Langkah AS kemudian, ramal Dolgov, akan mengeluarkan kampanye anti-Iran dan anti-Suriah, atau bahkan sanksi kepada kedua negara itu. Dan pasukan AS yang sudah di Suriah akan menghadapi mereka, termasuk aksi militer.
“Oleh karena itu, perjanjian Iran-Suriah tidak akan memaksa angkatan bersenjata ini untuk mundur.”
Sementara itu, terkait peran Rusia di Suriah, keikut sertaan Iran di Suriah tidak akan mengganggu kerjasama teknis militer Rusia-Suriah yang sudah berlangsung lebih dulu. Malahan, akan memperkuat pasukan Iran-Rusia-Suriah dalam perang melawan musuh bersama.
Sementara itu, ilmuan politik Iran dan Timur Tengah dan peneliti di Universitas Teheran sekaligus mantan kepala TV Nasional Iran, Hossein Royvaran mengatakan hal senada dengan Dolgov, bahwa perjanjian itu tidak akan mempengaruhi hubungan Iran-Rusia sejak Pemerintah Rusia mendukung pemerintah Suriah.

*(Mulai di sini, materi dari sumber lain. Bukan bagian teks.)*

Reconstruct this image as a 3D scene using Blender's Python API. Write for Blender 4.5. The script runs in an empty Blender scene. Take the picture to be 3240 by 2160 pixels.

“Rusia akan menghargai peningkatan dukungan Iran untuk memperkuat Suriah, dan kemungkinan besar akan mendukung kerja sama ini,” kata Royvaran.
Royvaran menunjukkan bahwa posisi pasukan Iran di Suriah juga tidak akan berubah, karena Iran tidak ingin membuat pangkalan militernya sendiri di Iran. Ia juga percaya bahwa perjanjian Iran-Suriah tidak akan mempengaruhi hubungan Iran dengan negara-negara lain karena kerja sama ini merupakan perjanjian formal.
“Karena perjanjian tersebut tidak memperkenalkan perubahan dalam hubungan antara kedua negara, itu tidak akan secara signifikan mempengaruhi hubungan Iran dengan negara-negara lain. Kerjasama militer antara Iran dan Suriah telah ada selama beberapa tahun. Kedua negara menandatangani perjanjian kerja sama militer dan ekonomi bahkan sebelum krisis Suriah; perjanjian baru menambahkan konten spesifik untuk kerja sama antara kedua negara,” terang Royvaran.
Karena itu, menurut Royvaran orang akan menganggap perjanjian ini sebagai kelanjutan dan pengembangan dari kerja sama bertahun-tahun; dan tampaknya kerja sama hanya akan berkembang dengan perjanjian baru ini.
“Dalam konteks ini, kemungkinan reaksi Israel tidak terlalu penting bagi Iran. Israel tidak dapat menentukan kebijakan dua negara merdeka,” imbuh Royvaran.